For a brief period, Rep. Paul Ryan emerged as a potential deal-maker who could solve the impasse in Congress before a catastrophic default on our country’s debts. But any hope of that ended yesterday when Ryan spoke against a Collins-Manchin proposal under consideration in the Senate and complained:
“They’re trying to cut the House out, and trying to jam us with the Senate. We’re not going to roll over and take that,” said House Budget Chairman Paul Ryan (R-Wis.).
In truth, senators from both parties had no choice but to conclude that the House of Representatives is incapable of agreeing to anything acceptable to the president so long as they insist on adhering to the Hastert Rule (no bill will be brought to the House floor unless it has the support of the majority of the Republican caucus).
With such fervor still rampant among House Republicans, there was bipartisan agreement in the Senate that Boehner’s House had lost its ability to approve anything that could be signed by Obama into law. Republicans decided the Senate must act first, hoping that the pressure of the Thursday debt deadline would lead to the House passing the measure even if it meant just a small collection of the GOP’s House majority joined with the Democratic minority to approve a deal.

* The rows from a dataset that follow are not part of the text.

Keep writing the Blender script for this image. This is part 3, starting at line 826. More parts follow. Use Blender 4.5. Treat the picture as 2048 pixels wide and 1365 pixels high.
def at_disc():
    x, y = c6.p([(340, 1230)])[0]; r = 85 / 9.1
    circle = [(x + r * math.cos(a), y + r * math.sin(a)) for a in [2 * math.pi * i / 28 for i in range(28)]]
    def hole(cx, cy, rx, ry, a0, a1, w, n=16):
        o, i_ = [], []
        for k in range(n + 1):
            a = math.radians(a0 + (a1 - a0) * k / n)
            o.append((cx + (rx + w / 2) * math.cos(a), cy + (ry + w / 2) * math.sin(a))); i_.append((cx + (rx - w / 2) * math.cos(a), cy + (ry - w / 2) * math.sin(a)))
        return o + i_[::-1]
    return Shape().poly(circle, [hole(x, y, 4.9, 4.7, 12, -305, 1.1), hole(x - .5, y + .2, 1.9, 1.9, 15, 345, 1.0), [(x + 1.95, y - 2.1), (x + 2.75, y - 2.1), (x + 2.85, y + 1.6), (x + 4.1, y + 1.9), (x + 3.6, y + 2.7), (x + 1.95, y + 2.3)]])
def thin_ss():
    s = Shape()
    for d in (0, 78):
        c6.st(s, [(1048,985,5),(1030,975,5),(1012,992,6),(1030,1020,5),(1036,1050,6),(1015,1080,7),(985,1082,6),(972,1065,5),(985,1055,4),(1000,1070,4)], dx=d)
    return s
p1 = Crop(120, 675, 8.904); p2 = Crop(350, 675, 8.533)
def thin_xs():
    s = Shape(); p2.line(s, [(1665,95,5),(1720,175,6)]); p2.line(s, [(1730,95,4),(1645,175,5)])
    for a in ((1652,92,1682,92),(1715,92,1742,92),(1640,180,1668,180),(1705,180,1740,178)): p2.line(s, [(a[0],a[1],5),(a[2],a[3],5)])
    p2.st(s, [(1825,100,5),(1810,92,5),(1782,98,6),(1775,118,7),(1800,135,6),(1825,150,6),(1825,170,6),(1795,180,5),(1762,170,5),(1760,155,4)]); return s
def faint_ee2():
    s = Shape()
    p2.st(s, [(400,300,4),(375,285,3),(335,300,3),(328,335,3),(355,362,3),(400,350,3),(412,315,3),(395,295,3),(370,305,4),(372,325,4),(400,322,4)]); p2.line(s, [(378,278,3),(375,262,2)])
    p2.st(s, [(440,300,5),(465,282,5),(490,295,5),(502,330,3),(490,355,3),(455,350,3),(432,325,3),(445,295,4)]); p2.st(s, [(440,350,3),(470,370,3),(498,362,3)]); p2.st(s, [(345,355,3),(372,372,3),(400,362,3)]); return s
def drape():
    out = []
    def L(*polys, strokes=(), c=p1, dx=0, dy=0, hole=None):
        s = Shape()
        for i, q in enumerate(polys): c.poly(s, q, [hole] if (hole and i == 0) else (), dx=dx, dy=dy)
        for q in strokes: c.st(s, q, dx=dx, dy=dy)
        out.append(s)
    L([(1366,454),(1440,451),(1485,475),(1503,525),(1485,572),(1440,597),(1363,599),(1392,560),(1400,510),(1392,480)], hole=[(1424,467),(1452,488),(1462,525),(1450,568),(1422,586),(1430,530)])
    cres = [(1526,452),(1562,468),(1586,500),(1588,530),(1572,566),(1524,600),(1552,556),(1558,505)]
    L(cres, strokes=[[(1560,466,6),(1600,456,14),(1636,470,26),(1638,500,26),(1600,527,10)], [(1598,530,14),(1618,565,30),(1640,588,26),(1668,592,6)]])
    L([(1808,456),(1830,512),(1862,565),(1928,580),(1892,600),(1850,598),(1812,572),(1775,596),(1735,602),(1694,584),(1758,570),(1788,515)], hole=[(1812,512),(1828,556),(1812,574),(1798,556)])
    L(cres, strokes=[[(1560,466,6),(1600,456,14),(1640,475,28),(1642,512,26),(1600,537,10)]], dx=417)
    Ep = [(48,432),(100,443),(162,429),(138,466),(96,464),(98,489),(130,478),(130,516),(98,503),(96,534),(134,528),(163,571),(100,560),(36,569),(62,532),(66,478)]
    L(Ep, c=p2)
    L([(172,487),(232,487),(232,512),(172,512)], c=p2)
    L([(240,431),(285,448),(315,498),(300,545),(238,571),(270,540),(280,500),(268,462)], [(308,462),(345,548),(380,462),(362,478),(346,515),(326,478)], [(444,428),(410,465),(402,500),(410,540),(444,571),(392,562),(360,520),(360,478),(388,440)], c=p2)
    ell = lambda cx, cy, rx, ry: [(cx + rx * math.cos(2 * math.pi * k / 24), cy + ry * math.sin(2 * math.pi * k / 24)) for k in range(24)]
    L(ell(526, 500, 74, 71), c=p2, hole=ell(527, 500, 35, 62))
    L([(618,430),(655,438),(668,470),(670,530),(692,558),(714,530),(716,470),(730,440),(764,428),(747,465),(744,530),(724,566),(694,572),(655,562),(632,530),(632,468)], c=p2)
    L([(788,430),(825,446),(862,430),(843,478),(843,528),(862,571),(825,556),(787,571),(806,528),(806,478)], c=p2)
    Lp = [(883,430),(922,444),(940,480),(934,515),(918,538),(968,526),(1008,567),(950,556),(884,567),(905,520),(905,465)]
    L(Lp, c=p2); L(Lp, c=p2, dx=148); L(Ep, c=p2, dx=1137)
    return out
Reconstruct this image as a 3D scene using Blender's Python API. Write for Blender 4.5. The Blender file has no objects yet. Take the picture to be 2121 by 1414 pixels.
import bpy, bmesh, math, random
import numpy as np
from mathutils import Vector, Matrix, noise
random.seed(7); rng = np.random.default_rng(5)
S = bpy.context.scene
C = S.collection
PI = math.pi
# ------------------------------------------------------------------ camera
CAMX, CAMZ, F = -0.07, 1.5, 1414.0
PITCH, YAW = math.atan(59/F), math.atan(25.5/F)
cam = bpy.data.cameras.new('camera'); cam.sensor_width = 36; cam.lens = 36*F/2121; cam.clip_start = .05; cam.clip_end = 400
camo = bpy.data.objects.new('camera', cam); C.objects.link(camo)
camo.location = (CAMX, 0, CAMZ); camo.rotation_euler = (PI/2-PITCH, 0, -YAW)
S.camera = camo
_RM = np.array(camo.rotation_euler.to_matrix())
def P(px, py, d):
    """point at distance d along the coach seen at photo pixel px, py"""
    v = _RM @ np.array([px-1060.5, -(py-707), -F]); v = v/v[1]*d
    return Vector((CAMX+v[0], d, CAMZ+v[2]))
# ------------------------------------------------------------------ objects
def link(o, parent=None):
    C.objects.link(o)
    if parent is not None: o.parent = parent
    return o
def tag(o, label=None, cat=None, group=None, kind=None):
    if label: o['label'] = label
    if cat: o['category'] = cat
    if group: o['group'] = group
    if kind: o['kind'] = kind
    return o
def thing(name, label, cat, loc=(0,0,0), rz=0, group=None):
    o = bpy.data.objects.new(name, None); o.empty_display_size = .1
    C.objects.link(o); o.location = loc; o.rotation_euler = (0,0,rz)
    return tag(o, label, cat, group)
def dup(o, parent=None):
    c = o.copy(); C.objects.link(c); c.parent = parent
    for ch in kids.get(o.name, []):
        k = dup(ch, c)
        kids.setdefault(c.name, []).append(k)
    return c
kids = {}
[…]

“At this point, they have dealt themselves out of this process. They cannot agree among themselves,” Durbin said. “And that makes it extremely difficult to take them seriously.”
Again, the backdrop logic here is that default is an impossibility. The Senate will not fail to extend the debt ceiling, and they’ve given up on the idea that the majority of House Republicans will vote for an extension of the debt ceiling. Speaker Boehner now faces a choice between allowing a vote the majority of his caucus opposes or being responsible for a global financial meltdown. That’s an easy choice.
House Republicans are hopping mad, with different factions pointing fingers of blame in all directions: at the administration for being intransigent, at Ted Cruz for leading them astray, as the Senate Republicans for selling them out, at the Tea Party for being unrealistic, at the moderates for undermining their message, at the Speaker for ineffectiveness, at the press for being biased, at the polls for being skewed, and at the Democrats for being mean.
It’s no wonder that some people are calling these the Last Days of the GOP.
The battle over the shutdown has highlighted the cracks and fissures within the party. The party’s leadership has begun to lose control of its members in Congress. The party’s base has become increasingly shrill and is almost as dissatisfied with the Republican leadership in Washington as it is with President Obama. New conservative groups have echoed, and taken advantage of, this sentiment by targeting Republicans identified with the leadership for defeat. And a growing group of Republican politicians, who owe their election to these groups, has carried the battle into the halls of Congress. That is spelling doom for the Republican coalition that has kept the party afloat for the last two decades.
At this point, only one thing can still go wrong. If the Senate isn’t careful, they will delay things to the point that a single senator could cause a default by refusing to grant their consent to speed along the process of passing a bill before we hit the deadline. Minority Leader Mitch McConnell knows this, which is why he loses leverage with every minute that goes by without a deal.